Given exercise: Only the number is needed: how many lines of the records include "this"?

Records provided:
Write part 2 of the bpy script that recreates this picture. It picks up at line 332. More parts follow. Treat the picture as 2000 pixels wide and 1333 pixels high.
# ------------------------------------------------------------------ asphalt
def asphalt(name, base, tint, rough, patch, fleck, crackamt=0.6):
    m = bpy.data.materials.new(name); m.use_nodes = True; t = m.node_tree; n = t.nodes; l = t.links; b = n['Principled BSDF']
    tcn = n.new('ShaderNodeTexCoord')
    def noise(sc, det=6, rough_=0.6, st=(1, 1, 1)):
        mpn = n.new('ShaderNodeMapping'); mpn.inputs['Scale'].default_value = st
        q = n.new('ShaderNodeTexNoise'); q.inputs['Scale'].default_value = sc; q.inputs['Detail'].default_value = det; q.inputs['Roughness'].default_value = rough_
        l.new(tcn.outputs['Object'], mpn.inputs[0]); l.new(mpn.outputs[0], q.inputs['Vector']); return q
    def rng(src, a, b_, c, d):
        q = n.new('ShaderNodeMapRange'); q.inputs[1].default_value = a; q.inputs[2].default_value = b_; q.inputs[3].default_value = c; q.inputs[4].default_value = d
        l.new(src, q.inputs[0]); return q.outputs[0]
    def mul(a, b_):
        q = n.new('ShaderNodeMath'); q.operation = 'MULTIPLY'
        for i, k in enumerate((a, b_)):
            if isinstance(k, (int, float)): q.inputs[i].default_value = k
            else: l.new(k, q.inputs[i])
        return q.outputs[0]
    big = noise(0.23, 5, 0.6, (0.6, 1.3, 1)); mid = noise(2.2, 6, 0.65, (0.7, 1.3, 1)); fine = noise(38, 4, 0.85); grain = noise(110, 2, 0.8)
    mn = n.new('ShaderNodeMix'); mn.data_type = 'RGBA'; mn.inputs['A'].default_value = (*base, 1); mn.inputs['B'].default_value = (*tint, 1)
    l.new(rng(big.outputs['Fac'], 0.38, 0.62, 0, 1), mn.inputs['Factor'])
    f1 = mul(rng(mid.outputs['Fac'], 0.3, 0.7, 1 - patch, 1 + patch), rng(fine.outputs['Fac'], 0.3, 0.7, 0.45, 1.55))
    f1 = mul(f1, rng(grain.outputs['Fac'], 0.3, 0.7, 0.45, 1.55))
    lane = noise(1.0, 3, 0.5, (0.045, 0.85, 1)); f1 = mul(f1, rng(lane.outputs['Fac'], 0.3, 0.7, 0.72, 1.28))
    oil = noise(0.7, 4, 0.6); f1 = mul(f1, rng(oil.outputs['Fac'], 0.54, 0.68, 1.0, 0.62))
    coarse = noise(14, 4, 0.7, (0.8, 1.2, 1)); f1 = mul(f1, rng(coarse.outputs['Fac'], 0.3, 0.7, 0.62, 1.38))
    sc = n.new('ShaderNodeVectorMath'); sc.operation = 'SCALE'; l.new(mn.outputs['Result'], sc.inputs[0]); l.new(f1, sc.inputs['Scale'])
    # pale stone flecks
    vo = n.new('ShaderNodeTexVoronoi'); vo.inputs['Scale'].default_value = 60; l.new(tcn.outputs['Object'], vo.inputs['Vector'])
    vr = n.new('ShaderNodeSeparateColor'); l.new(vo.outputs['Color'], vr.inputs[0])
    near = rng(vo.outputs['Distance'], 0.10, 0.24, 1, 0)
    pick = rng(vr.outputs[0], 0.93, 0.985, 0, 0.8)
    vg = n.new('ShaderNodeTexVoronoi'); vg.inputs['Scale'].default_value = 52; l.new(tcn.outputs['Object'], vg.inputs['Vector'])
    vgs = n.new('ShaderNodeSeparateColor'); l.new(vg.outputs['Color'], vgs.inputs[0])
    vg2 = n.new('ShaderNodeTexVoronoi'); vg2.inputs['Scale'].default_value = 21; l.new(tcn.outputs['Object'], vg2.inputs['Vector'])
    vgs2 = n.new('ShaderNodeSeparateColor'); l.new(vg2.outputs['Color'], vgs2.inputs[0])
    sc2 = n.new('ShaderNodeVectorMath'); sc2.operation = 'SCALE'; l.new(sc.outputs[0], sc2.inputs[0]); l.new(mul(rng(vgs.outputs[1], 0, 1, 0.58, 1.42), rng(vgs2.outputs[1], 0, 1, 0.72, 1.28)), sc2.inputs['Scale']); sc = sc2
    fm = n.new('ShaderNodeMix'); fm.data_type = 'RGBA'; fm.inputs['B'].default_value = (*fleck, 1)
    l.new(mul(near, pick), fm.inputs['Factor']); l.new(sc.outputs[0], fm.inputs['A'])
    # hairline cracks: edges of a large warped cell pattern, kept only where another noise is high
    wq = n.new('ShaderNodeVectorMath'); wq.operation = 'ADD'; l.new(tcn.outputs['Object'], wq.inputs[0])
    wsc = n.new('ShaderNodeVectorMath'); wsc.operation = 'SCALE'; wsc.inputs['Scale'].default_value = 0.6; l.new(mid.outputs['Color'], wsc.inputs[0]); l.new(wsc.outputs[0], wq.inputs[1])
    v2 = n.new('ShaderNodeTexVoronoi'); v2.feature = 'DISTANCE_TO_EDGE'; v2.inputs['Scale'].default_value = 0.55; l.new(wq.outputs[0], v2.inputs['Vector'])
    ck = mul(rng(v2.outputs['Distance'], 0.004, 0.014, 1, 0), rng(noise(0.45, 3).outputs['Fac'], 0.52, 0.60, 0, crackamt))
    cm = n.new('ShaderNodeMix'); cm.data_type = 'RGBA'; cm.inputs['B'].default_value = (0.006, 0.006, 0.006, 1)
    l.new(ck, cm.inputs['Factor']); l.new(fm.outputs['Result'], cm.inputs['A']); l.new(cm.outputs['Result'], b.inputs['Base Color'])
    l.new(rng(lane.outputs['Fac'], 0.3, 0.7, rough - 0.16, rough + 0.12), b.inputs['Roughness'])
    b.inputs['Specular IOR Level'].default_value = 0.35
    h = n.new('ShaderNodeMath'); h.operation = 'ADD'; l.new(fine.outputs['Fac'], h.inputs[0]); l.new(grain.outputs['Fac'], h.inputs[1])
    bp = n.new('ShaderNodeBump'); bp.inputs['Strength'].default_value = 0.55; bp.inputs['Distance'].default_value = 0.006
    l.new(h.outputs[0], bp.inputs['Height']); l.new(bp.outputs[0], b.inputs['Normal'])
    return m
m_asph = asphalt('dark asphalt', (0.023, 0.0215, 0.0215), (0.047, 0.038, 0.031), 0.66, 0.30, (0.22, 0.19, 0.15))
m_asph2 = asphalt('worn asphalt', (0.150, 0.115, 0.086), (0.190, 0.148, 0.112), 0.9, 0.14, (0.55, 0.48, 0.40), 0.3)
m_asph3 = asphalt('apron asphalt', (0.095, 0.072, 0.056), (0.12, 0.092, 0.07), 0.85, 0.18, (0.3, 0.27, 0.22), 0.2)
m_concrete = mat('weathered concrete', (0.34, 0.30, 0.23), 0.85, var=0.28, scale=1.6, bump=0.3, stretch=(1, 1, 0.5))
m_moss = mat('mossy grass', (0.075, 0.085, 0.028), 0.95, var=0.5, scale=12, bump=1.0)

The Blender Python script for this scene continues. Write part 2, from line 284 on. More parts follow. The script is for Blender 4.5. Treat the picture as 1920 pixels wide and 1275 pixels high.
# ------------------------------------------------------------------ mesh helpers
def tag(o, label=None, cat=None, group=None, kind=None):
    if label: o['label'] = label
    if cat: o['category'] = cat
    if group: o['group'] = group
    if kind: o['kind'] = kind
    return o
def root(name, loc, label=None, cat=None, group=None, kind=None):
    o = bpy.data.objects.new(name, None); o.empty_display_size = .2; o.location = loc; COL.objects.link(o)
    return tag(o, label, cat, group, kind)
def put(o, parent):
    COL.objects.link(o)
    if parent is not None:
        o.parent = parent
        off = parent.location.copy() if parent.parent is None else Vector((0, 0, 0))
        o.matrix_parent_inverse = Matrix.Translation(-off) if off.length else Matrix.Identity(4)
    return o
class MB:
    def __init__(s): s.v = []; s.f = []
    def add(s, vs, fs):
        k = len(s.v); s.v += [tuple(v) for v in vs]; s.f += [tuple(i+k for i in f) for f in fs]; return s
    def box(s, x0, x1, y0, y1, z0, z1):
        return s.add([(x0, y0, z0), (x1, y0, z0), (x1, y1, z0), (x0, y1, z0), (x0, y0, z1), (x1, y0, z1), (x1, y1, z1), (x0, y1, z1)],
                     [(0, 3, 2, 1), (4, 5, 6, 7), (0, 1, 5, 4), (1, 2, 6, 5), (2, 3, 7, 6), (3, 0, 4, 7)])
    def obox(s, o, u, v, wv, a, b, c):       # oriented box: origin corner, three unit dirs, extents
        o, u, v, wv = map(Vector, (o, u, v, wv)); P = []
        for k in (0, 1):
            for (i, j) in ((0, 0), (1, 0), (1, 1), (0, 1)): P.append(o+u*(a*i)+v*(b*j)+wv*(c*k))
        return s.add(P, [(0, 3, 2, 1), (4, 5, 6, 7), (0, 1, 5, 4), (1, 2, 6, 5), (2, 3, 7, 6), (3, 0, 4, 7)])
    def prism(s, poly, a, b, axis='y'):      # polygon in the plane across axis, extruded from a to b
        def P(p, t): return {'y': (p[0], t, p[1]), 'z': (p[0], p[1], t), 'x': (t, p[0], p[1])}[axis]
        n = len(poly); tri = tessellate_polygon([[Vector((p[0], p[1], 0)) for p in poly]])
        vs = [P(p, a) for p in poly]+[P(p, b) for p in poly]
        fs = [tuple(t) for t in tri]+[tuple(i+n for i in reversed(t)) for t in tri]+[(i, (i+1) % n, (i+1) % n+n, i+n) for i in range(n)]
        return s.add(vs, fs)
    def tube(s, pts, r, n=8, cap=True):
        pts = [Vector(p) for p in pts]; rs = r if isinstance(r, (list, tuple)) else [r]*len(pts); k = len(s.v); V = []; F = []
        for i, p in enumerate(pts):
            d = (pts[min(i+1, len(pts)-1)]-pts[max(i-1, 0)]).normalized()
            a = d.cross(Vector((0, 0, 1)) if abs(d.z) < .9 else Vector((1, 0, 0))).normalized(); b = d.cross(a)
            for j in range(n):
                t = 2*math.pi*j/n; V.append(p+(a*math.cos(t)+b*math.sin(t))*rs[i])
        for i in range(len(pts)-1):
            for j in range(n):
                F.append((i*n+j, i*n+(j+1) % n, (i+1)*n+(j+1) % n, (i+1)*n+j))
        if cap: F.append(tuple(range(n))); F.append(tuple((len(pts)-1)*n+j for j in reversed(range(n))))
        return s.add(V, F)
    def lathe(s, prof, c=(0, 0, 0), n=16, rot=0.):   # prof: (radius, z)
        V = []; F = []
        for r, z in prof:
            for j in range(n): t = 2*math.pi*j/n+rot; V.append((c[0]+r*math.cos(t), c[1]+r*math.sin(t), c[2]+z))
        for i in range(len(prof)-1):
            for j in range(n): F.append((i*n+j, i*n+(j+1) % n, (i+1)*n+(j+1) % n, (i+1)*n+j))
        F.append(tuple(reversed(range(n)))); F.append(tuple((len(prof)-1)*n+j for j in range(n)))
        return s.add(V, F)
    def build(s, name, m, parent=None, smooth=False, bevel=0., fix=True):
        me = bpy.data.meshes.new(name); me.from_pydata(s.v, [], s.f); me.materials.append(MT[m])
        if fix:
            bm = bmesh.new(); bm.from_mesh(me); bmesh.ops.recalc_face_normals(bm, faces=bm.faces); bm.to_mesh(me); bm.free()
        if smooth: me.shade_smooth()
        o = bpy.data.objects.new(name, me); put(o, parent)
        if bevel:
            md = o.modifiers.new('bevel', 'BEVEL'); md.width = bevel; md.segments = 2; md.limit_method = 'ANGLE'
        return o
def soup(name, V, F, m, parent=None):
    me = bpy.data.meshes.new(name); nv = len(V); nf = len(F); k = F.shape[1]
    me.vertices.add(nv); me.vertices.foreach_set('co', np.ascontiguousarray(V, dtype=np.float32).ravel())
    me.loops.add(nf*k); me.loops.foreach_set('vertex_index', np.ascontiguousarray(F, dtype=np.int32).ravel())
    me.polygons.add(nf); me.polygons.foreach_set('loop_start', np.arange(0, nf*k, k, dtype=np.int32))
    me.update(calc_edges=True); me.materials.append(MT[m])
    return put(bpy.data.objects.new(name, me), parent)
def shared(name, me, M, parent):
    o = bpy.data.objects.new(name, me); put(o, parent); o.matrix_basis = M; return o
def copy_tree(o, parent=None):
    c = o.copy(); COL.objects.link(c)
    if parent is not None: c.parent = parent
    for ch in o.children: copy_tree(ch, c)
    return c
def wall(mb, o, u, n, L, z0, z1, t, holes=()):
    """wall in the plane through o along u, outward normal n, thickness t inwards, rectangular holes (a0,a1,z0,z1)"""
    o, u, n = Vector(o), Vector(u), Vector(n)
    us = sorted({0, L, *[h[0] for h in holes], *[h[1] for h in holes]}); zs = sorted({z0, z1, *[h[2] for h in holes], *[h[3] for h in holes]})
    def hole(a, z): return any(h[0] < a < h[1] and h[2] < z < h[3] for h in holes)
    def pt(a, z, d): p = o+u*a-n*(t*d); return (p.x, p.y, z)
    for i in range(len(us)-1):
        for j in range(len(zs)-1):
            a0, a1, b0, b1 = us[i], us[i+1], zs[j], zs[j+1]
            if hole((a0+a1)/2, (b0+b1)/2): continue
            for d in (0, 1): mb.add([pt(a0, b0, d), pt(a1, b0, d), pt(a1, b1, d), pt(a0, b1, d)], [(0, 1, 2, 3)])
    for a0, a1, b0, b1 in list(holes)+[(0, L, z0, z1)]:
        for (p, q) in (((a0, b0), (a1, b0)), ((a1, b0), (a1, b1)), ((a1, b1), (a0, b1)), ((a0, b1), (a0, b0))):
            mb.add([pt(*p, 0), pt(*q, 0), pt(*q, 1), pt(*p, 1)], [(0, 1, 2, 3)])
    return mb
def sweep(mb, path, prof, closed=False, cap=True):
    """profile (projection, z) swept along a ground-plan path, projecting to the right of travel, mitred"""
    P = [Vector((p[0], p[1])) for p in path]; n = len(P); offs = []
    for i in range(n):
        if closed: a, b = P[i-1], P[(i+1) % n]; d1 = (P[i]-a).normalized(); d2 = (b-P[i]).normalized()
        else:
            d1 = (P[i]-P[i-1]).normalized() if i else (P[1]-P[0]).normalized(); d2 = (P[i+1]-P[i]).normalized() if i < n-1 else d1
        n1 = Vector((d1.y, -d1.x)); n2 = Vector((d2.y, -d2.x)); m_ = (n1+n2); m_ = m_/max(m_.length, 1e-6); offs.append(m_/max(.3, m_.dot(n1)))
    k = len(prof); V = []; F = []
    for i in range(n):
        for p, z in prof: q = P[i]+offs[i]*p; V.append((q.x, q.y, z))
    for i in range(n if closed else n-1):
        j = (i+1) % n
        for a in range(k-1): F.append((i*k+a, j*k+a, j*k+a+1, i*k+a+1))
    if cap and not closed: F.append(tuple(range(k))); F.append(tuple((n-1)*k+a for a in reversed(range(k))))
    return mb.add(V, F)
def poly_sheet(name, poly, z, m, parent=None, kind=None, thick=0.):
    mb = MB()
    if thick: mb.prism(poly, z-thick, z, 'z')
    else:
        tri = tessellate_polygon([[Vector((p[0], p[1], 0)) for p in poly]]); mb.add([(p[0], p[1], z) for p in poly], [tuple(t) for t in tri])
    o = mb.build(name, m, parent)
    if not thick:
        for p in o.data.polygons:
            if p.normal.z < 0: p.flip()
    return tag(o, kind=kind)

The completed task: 2